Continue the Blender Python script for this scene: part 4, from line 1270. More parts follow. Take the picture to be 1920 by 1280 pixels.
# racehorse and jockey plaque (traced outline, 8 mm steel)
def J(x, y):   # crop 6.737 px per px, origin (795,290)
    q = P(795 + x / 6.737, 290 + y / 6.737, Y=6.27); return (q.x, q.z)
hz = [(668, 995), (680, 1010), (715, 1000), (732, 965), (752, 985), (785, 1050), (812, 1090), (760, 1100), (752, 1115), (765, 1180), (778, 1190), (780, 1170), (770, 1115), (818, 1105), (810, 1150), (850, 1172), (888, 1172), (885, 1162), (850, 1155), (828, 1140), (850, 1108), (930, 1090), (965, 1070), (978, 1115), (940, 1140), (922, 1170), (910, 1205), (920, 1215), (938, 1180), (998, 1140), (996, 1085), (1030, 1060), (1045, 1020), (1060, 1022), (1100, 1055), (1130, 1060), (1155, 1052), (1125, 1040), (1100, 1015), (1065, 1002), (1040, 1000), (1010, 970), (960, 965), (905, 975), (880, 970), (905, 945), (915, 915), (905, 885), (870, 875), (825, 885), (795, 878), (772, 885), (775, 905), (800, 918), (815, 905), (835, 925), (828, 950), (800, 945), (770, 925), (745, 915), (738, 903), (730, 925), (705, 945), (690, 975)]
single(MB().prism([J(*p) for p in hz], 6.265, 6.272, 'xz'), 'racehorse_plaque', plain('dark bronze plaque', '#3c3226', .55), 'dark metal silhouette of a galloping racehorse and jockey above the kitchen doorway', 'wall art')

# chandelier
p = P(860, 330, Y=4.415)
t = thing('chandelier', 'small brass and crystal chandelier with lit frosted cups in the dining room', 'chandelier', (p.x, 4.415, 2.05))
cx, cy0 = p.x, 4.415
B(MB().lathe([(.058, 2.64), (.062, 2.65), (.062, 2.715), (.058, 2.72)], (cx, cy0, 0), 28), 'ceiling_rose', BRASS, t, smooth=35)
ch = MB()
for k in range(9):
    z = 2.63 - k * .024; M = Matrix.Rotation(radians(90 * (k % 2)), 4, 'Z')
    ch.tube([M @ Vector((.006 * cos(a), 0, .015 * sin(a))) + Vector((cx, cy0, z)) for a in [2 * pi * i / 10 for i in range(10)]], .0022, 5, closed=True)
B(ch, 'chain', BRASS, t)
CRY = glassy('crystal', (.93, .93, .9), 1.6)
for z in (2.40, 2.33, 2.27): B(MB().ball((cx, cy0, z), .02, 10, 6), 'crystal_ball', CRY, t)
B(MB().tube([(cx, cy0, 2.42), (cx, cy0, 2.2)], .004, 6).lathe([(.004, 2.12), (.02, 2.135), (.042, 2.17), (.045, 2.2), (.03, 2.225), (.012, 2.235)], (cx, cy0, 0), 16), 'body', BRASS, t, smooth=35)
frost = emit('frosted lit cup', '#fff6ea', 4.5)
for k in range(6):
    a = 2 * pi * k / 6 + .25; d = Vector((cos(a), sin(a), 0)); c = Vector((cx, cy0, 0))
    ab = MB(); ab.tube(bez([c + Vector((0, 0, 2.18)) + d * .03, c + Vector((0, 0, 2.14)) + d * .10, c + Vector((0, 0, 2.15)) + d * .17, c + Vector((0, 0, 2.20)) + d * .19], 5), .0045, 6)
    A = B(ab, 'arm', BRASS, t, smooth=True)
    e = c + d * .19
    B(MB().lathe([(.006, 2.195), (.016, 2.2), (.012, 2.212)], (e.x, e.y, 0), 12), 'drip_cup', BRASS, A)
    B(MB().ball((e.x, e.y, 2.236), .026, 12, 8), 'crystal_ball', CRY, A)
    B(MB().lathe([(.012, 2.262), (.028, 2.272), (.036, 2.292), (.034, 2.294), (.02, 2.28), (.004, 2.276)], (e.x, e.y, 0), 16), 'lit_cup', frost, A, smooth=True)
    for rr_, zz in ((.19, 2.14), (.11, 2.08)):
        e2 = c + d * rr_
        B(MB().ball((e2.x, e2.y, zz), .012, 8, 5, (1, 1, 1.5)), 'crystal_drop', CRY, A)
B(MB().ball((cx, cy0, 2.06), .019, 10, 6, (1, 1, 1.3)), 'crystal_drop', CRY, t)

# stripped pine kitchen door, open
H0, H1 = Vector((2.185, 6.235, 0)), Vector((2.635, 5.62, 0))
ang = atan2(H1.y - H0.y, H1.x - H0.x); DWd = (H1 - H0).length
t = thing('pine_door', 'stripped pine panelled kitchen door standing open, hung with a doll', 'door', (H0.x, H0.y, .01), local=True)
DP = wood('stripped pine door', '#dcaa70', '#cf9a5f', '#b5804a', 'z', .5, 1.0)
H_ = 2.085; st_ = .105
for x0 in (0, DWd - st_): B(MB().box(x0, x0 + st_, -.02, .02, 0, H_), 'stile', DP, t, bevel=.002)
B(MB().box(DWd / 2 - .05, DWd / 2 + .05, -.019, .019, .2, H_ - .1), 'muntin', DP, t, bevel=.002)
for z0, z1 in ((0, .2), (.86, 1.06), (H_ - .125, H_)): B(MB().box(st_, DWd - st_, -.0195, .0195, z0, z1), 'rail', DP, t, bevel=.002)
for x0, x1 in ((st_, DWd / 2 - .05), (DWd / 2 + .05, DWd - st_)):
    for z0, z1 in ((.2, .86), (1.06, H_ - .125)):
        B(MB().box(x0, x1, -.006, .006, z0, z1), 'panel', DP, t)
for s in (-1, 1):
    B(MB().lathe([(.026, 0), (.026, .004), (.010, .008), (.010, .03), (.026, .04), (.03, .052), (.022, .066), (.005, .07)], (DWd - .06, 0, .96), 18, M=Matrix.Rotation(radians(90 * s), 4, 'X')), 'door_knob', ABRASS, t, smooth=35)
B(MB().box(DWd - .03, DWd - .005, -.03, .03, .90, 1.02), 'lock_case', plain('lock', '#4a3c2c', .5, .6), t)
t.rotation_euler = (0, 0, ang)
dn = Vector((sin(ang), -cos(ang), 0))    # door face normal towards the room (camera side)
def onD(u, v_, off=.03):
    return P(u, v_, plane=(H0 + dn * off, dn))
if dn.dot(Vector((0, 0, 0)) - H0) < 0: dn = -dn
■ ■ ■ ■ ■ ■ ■
Return the whole listing exactly, with every line included.

Continue the Blender Python script for this scene: part 4, from line 1270. More parts follow. Take the picture to be 1920 by 1280 pixels.
# racehorse and jockey plaque (traced outline, 8 mm steel)
def J(x, y):   # crop 6.737 px per px, origin (795,290)
    q = P(795 + x / 6.737, 290 + y / 6.737, Y=6.27); return (q.x, q.z)
hz = [(668, 995), (680, 1010), (715, 1000), (732, 965), (752, 985), (785, 1050), (812, 1090), (760, 1100), (752, 1115), (765, 1180), (778, 1190), (780, 1170), (770, 1115), (818, 1105), (810, 1150), (850, 1172), (888, 1172), (885, 1162), (850, 1155), (828, 1140), (850, 1108), (930, 1090), (965, 1070), (978, 1115), (940, 1140), (922, 1170), (910, 1205), (920, 1215), (938, 1180), (998, 1140), (996, 1085), (1030, 1060), (1045, 1020), (1060, 1022), (1100, 1055), (1130, 1060), (1155, 1052), (1125, 1040), (1100, 1015), (1065, 1002), (1040, 1000), (1010, 970), (960, 965), (905, 975), (880, 970), (905, 945), (915, 915), (905, 885), (870, 875), (825, 885), (795, 878), (772, 885), (775, 905), (800, 918), (815, 905), (835, 925), (828, 950), (800, 945), (770, 925), (745, 915), (738, 903), (730, 925), (705, 945), (690, 975)]
single(MB().prism([J(*p) for p in hz], 6.265, 6.272, 'xz'), 'racehorse_plaque', plain('dark bronze plaque', '#3c3226', .55), 'dark metal silhouette of a galloping racehorse and jockey above the kitchen doorway', 'wall art')

# chandelier
p = P(860, 330, Y=4.415)
t = thing('chandelier', 'small brass and crystal chandelier with lit frosted cups in the dining room', 'chandelier', (p.x, 4.415, 2.05))
cx, cy0 = p.x, 4.415
B(MB().lathe([(.058, 2.64), (.062, 2.65), (.062, 2.715), (.058, 2.72)], (cx, cy0, 0), 28), 'ceiling_rose', BRASS, t, smooth=35)
ch = MB()
for k in range(9):
    z = 2.63 - k * .024; M = Matrix.Rotation(radians(90 * (k % 2)), 4, 'Z')
    ch.tube([M @ Vector((.006 * cos(a), 0, .015 * sin(a))) + Vector((cx, cy0, z)) for a in [2 * pi * i / 10 for i in range(10)]], .0022, 5, closed=True)
B(ch, 'chain', BRASS, t)
CRY = glassy('crystal', (.93, .93, .9), 1.6)
for z in (2.40, 2.33, 2.27): B(MB().ball((cx, cy0, z), .02, 10, 6), 'crystal_ball', CRY, t)
B(MB().tube([(cx, cy0, 2.42), (cx, cy0, 2.2)], .004, 6).lathe([(.004, 2.12), (.02, 2.135), (.042, 2.17), (.045, 2.2), (.03, 2.225), (.012, 2.235)], (cx, cy0, 0), 16), 'body', BRASS, t, smooth=35)
frost = emit('frosted lit cup', '#fff6ea', 4.5)
for k in range(6):
    a = 2 * pi * k / 6 + .25; d = Vector((cos(a), sin(a), 0)); c = Vector((cx, cy0, 0))
    ab = MB(); ab.tube(bez([c + Vector((0, 0, 2.18)) + d * .03, c + Vector((0, 0, 2.14)) + d * .10, c + Vector((0, 0, 2.15)) + d * .17, c + Vector((0, 0, 2.20)) + d * .19], 5), .0045, 6)
    A = B(ab, 'arm', BRASS, t, smooth=True)
    e = c + d * .19
    B(MB().lathe([(.006, 2.195), (.016, 2.2), (.012, 2.212)], (e.x, e.y, 0), 12), 'drip_cup', BRASS, A)
    B(MB().ball((e.x, e.y, 2.236), .026, 12, 8), 'crystal_ball', CRY, A)
    B(MB().lathe([(.012, 2.262), (.028, 2.272), (.036, 2.292), (.034, 2.294), (.02, 2.28), (.004, 2.276)], (e.x, e.y, 0), 16), 'lit_cup', frost, A, smooth=True)
    for rr_, zz in ((.19, 2.14), (.11, 2.08)):
        e2 = c + d * rr_
        B(MB().ball((e2.x, e2.y, zz), .012, 8, 5, (1, 1, 1.5)), 'crystal_drop', CRY, A)
B(MB().ball((cx, cy0, 2.06), .019, 10, 6, (1, 1, 1.3)), 'crystal_drop', CRY, t)

# stripped pine kitchen door, open
H0, H1 = Vector((2.185, 6.235, 0)), Vector((2.635, 5.62, 0))
ang = atan2(H1.y - H0.y, H1.x - H0.x); DWd = (H1 - H0).length
t = thing('pine_door', 'stripped pine panelled kitchen door standing open, hung with a doll', 'door', (H0.x, H0.y, .01), local=True)
DP = wood('stripped pine door', '#dcaa70', '#cf9a5f', '#b5804a', 'z', .5, 1.0)
H_ = 2.085; st_ = .105
for x0 in (0, DWd - st_): B(MB().box(x0, x0 + st_, -.02, .02, 0, H_), 'stile', DP, t, bevel=.002)
B(MB().box(DWd / 2 - .05, DWd / 2 + .05, -.019, .019, .2, H_ - .1), 'muntin', DP, t, bevel=.002)
for z0, z1 in ((0, .2), (.86, 1.06), (H_ - .125, H_)): B(MB().box(st_, DWd - st_, -.0195, .0195, z0, z1), 'rail', DP, t, bevel=.002)
for x0, x1 in ((st_, DWd / 2 - .05), (DWd / 2 + .05, DWd - st_)):
    for z0, z1 in ((.2, .86), (1.06, H_ - .125)):
        B(MB().box(x0, x1, -.006, .006, z0, z1), 'panel', DP, t)
for s in (-1, 1):
    B(MB().lathe([(.026, 0), (.026, .004), (.010, .008), (.010, .03), (.026, .04), (.03, .052), (.022, .066), (.005, .07)], (DWd - .06, 0, .96), 18, M=Matrix.Rotation(radians(90 * s), 4, 'X')), 'door_knob', ABRASS, t, smooth=35)
B(MB().box(DWd - .03, DWd - .005, -.03, .03, .90, 1.02), 'lock_case', plain('lock', '#4a3c2c', .5, .6), t)
t.rotation_euler = (0, 0, ang)
dn = Vector((sin(ang), -cos(ang), 0))    # door face normal towards the room (camera side)
def onD(u, v_, off=.03):
    return P(u, v_, plane=(H0 + dn * off, dn))
if dn.dot(Vector((0, 0, 0)) - H0) < 0: dn = -dn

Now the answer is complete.